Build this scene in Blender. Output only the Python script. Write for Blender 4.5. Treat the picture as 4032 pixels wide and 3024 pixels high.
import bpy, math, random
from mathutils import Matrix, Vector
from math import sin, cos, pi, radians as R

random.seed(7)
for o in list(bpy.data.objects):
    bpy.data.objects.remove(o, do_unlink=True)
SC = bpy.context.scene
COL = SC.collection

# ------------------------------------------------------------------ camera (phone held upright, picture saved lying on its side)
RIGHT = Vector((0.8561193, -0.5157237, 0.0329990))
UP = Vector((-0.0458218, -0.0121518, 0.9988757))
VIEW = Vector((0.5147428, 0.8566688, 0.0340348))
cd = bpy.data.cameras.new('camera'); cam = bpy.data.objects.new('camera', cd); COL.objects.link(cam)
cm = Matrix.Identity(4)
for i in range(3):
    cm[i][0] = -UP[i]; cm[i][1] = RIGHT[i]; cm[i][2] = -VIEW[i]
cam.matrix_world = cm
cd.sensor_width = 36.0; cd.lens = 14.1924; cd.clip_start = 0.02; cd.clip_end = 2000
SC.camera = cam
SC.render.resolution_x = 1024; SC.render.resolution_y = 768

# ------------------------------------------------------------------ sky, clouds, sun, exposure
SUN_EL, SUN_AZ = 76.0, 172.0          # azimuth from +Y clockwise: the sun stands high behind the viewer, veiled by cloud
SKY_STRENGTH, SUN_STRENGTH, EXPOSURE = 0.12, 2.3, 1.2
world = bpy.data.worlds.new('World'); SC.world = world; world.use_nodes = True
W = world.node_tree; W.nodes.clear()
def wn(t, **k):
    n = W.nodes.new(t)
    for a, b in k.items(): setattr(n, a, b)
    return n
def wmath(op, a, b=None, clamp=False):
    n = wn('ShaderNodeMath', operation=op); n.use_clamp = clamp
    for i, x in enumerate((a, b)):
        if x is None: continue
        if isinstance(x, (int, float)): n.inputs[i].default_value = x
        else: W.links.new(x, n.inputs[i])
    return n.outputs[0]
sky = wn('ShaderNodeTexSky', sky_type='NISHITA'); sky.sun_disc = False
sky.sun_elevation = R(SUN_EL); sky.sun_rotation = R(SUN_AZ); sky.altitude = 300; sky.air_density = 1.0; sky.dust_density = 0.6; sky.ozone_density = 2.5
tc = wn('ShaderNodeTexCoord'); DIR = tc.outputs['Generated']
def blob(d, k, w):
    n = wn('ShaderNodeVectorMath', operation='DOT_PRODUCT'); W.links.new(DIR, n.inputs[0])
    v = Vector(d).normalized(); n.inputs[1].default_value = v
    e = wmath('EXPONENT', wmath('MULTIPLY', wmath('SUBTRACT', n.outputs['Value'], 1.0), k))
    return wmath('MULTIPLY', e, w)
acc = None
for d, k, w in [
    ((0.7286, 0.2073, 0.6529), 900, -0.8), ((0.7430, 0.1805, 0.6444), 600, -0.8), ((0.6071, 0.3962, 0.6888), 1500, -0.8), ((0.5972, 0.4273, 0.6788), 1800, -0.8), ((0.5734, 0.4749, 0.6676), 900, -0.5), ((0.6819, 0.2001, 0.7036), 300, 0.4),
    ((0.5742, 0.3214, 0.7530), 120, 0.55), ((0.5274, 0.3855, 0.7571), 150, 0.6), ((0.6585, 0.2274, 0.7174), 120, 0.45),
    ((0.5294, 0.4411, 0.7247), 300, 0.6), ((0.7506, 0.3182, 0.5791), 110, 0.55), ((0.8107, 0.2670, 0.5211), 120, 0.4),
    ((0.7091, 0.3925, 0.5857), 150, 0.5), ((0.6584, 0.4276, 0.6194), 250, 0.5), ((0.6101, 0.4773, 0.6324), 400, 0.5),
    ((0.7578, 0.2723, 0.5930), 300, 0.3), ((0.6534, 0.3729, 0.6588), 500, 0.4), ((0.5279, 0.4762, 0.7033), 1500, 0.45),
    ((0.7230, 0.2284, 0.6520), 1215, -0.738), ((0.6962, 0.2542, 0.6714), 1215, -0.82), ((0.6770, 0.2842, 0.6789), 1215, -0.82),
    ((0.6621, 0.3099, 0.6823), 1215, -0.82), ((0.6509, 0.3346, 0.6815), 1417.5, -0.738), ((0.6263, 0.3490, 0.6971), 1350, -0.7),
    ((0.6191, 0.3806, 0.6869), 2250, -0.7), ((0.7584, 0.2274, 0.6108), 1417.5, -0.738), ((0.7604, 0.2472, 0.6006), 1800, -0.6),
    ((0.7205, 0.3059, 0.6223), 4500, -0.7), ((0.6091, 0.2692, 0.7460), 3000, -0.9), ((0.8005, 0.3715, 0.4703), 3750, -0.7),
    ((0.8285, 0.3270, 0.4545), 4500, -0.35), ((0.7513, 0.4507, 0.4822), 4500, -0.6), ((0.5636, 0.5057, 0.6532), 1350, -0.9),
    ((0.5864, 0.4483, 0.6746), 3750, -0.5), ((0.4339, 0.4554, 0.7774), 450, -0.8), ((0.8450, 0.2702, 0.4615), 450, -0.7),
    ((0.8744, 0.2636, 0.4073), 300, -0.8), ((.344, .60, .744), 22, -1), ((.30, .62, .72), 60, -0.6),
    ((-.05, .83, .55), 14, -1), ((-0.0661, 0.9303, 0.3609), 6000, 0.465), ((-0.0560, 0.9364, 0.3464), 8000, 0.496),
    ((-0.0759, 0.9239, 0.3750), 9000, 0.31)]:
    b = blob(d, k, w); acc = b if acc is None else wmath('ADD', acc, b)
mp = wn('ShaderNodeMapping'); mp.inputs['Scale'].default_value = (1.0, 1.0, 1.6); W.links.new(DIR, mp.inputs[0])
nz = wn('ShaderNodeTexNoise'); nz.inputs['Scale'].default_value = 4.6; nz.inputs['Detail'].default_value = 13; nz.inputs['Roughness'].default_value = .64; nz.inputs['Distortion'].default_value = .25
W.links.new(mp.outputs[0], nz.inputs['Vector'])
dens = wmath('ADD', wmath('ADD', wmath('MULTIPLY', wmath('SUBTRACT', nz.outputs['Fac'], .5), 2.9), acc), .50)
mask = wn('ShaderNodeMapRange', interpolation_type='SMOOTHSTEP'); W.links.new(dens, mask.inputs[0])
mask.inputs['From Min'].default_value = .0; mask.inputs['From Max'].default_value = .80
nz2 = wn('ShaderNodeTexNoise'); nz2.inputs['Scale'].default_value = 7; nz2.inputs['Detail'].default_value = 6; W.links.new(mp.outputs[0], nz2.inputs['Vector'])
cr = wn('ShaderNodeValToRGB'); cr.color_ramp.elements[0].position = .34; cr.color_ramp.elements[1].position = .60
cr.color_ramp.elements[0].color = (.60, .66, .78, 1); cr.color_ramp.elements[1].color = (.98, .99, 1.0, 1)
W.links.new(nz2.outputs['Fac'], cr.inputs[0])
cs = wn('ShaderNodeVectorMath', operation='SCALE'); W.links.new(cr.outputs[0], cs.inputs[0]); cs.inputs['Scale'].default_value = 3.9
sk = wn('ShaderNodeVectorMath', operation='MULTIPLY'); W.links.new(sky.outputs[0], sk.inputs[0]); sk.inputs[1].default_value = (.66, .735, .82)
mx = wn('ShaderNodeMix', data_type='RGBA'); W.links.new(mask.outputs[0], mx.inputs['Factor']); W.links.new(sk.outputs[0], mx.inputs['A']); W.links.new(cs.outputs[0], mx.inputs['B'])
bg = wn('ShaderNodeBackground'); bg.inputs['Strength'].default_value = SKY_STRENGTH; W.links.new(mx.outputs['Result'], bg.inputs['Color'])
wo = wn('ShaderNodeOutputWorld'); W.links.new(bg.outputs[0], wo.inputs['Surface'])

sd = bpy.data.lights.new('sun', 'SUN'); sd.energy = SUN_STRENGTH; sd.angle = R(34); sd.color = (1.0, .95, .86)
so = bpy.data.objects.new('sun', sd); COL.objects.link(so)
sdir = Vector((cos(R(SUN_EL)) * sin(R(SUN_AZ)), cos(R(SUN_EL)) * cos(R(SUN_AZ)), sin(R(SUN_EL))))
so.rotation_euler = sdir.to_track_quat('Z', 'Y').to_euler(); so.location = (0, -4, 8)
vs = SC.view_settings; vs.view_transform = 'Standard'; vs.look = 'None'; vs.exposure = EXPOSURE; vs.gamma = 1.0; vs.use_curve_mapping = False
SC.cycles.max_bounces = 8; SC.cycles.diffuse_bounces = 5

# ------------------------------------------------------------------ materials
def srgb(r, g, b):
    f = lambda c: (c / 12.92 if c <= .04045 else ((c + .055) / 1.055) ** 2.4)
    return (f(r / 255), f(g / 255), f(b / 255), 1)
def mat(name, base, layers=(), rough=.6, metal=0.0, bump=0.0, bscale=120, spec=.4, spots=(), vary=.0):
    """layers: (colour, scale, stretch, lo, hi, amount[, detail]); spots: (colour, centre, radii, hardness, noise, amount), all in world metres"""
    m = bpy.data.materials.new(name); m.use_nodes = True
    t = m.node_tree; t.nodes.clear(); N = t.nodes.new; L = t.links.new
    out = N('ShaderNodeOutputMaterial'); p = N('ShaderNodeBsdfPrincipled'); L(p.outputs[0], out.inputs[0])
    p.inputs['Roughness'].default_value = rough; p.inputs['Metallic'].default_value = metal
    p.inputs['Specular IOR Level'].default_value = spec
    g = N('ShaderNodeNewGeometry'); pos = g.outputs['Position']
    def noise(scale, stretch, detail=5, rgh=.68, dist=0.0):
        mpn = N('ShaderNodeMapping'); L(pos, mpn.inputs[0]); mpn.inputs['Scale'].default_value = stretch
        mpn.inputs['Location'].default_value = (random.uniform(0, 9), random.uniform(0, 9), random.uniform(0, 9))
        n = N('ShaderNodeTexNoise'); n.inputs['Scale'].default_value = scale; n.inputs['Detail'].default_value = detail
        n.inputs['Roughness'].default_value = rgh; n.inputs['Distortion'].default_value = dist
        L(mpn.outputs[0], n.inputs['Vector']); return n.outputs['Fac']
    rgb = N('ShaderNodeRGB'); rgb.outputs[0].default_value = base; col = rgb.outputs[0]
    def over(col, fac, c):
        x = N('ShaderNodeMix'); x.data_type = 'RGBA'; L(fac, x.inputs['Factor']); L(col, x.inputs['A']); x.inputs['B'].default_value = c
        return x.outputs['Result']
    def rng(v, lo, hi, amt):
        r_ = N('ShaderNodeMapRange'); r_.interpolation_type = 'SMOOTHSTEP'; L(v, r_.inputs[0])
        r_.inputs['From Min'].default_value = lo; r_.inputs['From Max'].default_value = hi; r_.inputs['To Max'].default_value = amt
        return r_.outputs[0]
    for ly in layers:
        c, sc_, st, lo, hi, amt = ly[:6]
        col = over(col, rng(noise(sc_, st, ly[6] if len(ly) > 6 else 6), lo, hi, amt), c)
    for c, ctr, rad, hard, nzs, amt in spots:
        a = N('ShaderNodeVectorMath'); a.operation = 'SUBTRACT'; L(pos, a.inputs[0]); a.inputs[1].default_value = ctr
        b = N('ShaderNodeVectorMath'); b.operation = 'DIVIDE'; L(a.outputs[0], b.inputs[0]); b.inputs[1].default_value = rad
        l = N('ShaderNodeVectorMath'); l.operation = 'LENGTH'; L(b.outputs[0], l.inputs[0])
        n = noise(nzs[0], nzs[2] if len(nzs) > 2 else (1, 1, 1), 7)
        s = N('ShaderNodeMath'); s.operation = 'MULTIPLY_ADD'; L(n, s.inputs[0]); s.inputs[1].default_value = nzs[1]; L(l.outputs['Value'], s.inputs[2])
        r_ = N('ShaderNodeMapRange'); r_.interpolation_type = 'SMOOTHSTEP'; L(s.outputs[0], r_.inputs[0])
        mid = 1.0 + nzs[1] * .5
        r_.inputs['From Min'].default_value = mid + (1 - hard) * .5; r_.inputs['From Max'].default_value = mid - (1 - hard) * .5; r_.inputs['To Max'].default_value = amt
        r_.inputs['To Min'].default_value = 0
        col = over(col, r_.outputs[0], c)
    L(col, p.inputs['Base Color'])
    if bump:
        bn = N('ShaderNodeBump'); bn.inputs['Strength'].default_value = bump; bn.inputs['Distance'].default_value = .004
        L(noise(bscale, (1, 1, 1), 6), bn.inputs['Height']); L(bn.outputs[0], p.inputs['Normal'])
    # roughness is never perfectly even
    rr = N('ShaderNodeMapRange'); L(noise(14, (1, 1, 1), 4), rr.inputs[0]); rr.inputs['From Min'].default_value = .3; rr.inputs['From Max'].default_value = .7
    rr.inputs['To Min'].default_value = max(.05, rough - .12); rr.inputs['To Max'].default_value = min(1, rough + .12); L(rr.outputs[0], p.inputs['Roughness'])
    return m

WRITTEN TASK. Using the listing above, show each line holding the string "scene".

SOLUTION.
Build this scene in Blender. Output only the Python script. Write for Blender 4.5. Treat the picture as 4032 pixels wide and 3024 pixels high.
SC = bpy.context.scene